CLR has managed to keep their production constant, but the impressive growth in 2014-2015 has died down. Notice that CLR’s capex level for FY15 was 2x DD&A, which still was not enough to keep the production growth.


Devon Energy Corporation (DVN)

  • OCM is down 77% between FY14-16.
  • For 2016 OCM is 72 % of DD&A (~USD 3129M for 2015). DD&A for 2016 seems underreported.
  • Current Capex is below DD&A.
  • In 2015 the company divested USD 1934 M to cover its shortage in cash.
  • At current oil prices (~$50/bbl),  I forecast DVN to produce around USD 3,766 M in OCM for FY17, which will be slightly above DD&A (3,129).
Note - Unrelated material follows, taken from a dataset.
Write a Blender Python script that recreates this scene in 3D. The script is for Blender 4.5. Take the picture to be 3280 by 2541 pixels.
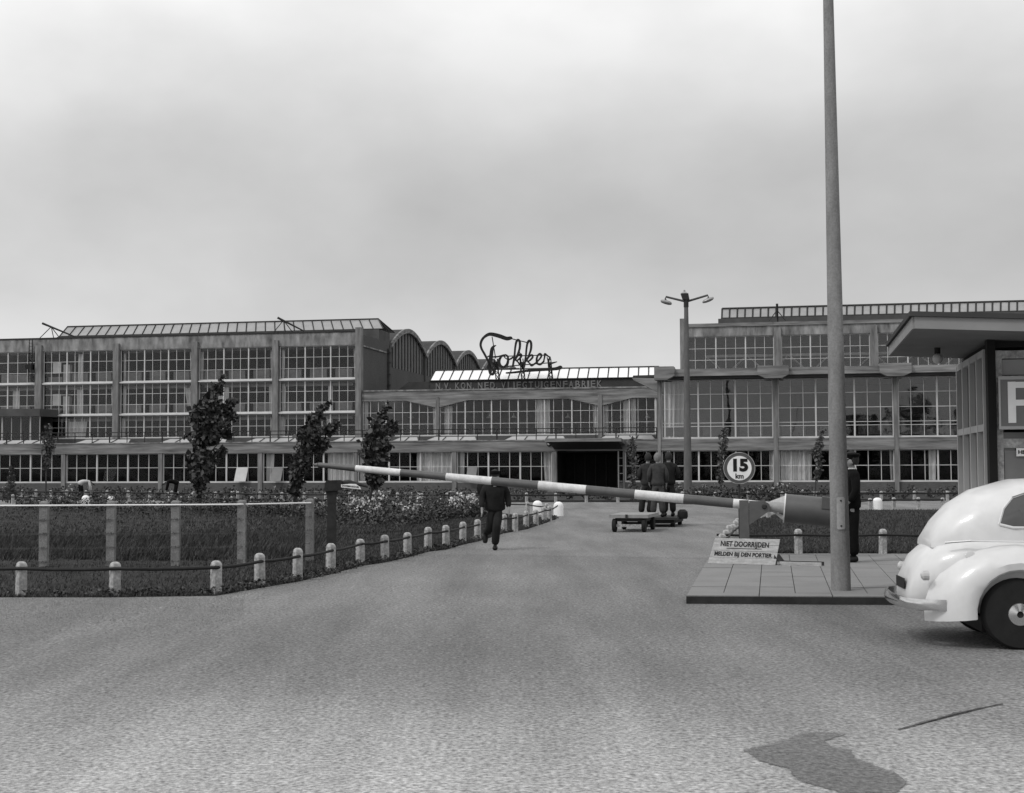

Chesapeake Energy Corporation (CHK)

Q4 not reported yet

Hess Corporation (HES)

Q4 not reported yet

Pioneer Natural Resources Company (PXD)

  • OCM is down 69% between FY14-16.
  • For 2016, OCM is 61 % of DD&A (USD 1,480 M).
  • At current oil prices (~$50/bbl),  I forecast PXD to produce around USD 1,364 M in OCM for FY17, which will be below DD&A (USD 1,480 M).
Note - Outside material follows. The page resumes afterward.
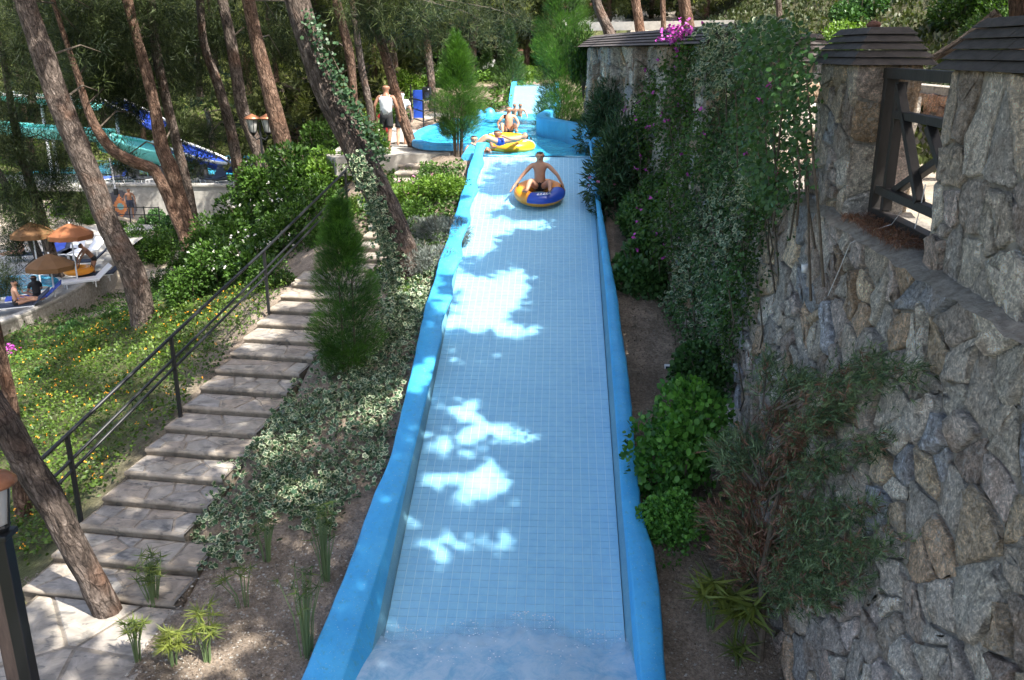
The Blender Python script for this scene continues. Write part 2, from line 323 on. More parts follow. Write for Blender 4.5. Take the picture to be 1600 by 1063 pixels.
# ------------------------------------------------------------------ leaves
T_LEAF = (np.array([(0, 0, 0), (.30, .45, .10), (0, 1, 0), (-.30, .45, .10)]), np.array([(0, 1, 2), (0, 2, 3)]), None)
T_ROUND = (np.array([(0, 0, 0), (.38, .25, .06), (.42, .62, .08), (0, 1, -.02), (-.42, .62, .08), (-.38, .25, .06)]), np.array([(0, 1, 2), (0, 2, 3), (0, 3, 4), (0, 4, 5)]), None)
T_LONG = (np.array([(0, 0, 0), (.09, .4, .03), (0, 1, -.06), (-.09, .4, .03)]), np.array([(0, 1, 2), (0, 2, 3)]), None)
T_NEED = (np.array([(-.035, 0, 0), (.035, 0, 0), (0, 1, 0)]), np.array([(0, 1, 2)]), None)
T_SPRAY = (np.array([(-.04, 0, 0), (.04, 0, 0), (0, 1, 0), (.0, .25, 0), (.05, .35, 0), (.30, .75, .05), (-.05, .35, 0), (-.30, .75, .05)]), np.array([(0, 1, 2), (3, 4, 5), (3, 7, 6)]), None)
_a = [math.pi * (.5 + 2 * k / 10) for k in range(10)]
T_IVY = (np.array([(0, .5, .05)] + [(.5 * (1 if k % 2 == 0 else .62) * math.cos(a), .5 + .52 * (1 if k % 2 == 0 else .62) * math.sin(a), 0) for k, a in enumerate(_a)]), np.array([(0, k + 1, (k + 1) % 10 + 1) for k in range(10)]), np.array([0.] + [1.] * 10))
T_IVY5 = (np.array([(0, .5, .06), (0, 1, 0), (-.5, .65, .0), (-.28, .05, 0), (.28, .05, 0), (.5, .65, 0)]), np.array([(0, k + 1, (k + 1) % 5 + 1) for k in range(5)]), np.array([0.] + [1.] * 5))
def unit(v): return v / np.maximum(np.linalg.norm(v, axis=-1, keepdims=True), 1e-6)
def leaves(P, D, size, T, tint, up=None, spread=.5):
    """P points, D growth directions, up = preferred leaf normal"""
    n = len(P); D = unit(np.asarray(D, float) + rng.normal(0, spread, (n, 3)))
    Nn = rng.normal(0, .6, (n, 3)) + (np.array([0, 0, 1.]) if up is None else up); Xa = unit(np.cross(D, Nn)); Za = np.cross(Xa, D)
    tv, tf, rim = T; size = np.broadcast_to(np.asarray(size, float), (n,))[:, None, None]
    V = P[:, None, :] + size * (tv[None, :, 0:1] * Xa[:, None] + tv[None, :, 1:2] * D[:, None] + tv[None, :, 2:3] * Za[:, None])
    k = len(tv); F = (tf[None] + (np.arange(n) * k)[:, None, None]).reshape(-1, 3)
    t = np.repeat(np.clip(tint, 0, 1)[:, None], k, 1); rm = np.zeros((n, k)) if rim is None else rim[None] * (rng.uniform(.30, .85, (n, 1)) + rng.uniform(0, .85, (n, k)))
    return V.reshape(-1, 3), F, np.stack([t, rm, t], 2).reshape(-1, 3)
def join(*parts):
    Vs, Fs, Ts = [], [], []; o = 0
    for V, F, T in parts: Vs.append(V); Fs.append(F + o); Ts.append(T); o += len(V)
    return np.concatenate(Vs), np.concatenate(Fs), np.concatenate(Ts)
def vnoise(P, s, seed=0):
    P = np.asarray(P, float) * s + seed * 17.31; r = 0
    for k, (a, b, c) in enumerate([(1, .7, .4), (-.6, 1.1, .5), (.3, -.8, 1.2), (1.9, .4, -1.1), (-1.3, -1.7, .6)]):
        r = r + np.sin(P[:, 0] * a * 1.7 + P[:, 1] * b * 1.3 + P[:, 2] * c * 1.9 + k * 2.1) / (1 + .3 * k)
    return r / 3.2
def sph(n): return unit(rng.normal(0, 1, (n, 3)))
def blob_pts(n, r, lumps=9, seed=0):
    """points near the surface of a lumpy volume, with outward directions"""
    c = sph(lumps) * .55 * np.array(r); c[0] = 0; lr = rng.uniform(.38, .6, lumps)
    i = rng.integers(0, lumps, n); d = sph(n); rr = lr[i][:, None] * rng.uniform(.55, 1.05, (n, 1)) ** .5
    P = c[i] + d * rr * np.array(r); return P, d, i
def shrub_mesh(name, m, r=(.8, .8, .7), n=2200, size=.09, T=T_LEAF, lumps=11, upb=.5, dark=.35):
    P, d, i = blob_pts(n, r, lumps); P[:, 2] += r[2] * .8; keep = P[:, 2] > .02; P, d, i = P[keep], d[keep], i[keep]
    lt = rng.uniform(-.2, .2, lumps)[i]; tint = .42 + lt + rng.normal(0, .2, len(P))
    V, F, Tt = leaves(P, d + [0, 0, upb * .5], size * rng.uniform(.6, 1.25, len(P)), T, tint, up=d * .8 + [0, 0, .6])
    return raw(name, V, F, m, Tt)
def conifer_mesh(name, m, h, rad, n=7000, size=.16, prof=None, T=T_SPRAY, bot=0., upd=.9):
    prof = prof or [(0, .75), (.12, 1), (.45, .78), (.75, .42), (1, .03)]
    K = 85; zk = rng.uniform(0, 1, K) ** 1.25; zk[:4] = .93; ak = np.arange(K) * 2.4 + rng.uniform(-.5, .5, K); pk = lerp(zk, [p_[0] for p_ in prof], [p_[1] for p_ in prof]); tk = rng.uniform(-.28, .28, K)
    rk = rad * pk * rng.uniform(.45, .85, K); Lk = h * rng.uniform(.07, .15, K); i = rng.integers(0, K, n); s = rng.uniform(-.5, 1, n); w = rad * (.15 + .30 * pk[i]) * np.sqrt(np.clip(1.05 - np.abs(s) ** 1.6, .02, 1)); dd = sph(n) * (rng.uniform(.3, 1, (n, 1)) ** .5) * w[:, None]
    out = 1 + .25 * s * (pk[i] > .2); P = np.stack([rk[i] * out * np.cos(ak[i]), rk[i] * out * np.sin(ak[i]), bot + zk[i] * (h - bot) * .93 + s * Lk[i]], 1) + dd * [1, 1, .7]
    a = np.arctan2(P[:, 1], P[:, 0]); q = np.hypot(P[:, 0], P[:, 1]) / (rad * np.maximum(lerp(np.clip(P[:, 2] / h, 0, 1), [p_[0] for p_ in prof], [p_[1] for p_ in prof]), .08))
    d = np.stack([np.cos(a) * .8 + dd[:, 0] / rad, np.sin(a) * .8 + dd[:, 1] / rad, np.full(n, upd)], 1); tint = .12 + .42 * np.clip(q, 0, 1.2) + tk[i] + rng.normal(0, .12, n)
    V, F, Tt = leaves(P, d, size * rng.uniform(.55, 1.2, n), T, tint, up=np.stack([np.cos(a), np.sin(a), np.zeros(n)], 1), spread=.3)
    return raw(name, V, F, m, Tt)
def pine_clumps(C0, n_per, size, rad, tl, droop=0):
    k = len(C0); i = np.repeat(np.arange(k), n_per); o = rng.normal(0, .42, (k * n_per, 3)) * np.array(rad); P = C0[i] + o
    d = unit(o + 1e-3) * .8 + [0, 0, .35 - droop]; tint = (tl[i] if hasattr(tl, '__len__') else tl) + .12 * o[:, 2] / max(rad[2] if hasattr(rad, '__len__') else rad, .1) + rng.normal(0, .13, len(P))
    return leaves(P, d, size * rng.uniform(.6, 1.3, len(P)), T_NEED, tint, spread=.35)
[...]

Concho Resources Inc. (CXO)

  • OCM is down 46% between FY14-16 (using a large amount of hedging)
  • For 2016 OCM is 90 % of DD&A (USD 1,167 M).
  • Current Capex is above DD&A, but CXO has required an USD 1,135 M issue in equity to finance this.
  • At current oil prices (~$50/bbl)  I forecast PXD to produce around USD 1,468 M in OCM, which is above DD&A (USD 1,167 M).


  • What’s deciding total production from the Shale players are access to capital markets. If the capex level is keept elevated by loose lending practises, production will be robust.
  • What matters for the long term investor, is that this behaviour is not sustainable in the long run. Cheep money and QE won’t be around forever, Shale will be punished when they lose access to capital markets and unlimited credit.
  • Going long the best of conventional and offshore drilling (which is sustainable) will provide a huge payoff in the future.
  •  This case will with most certain require a very long term investment horizon. I want to emphasis that the investor will be required to invest throughout the market cycle.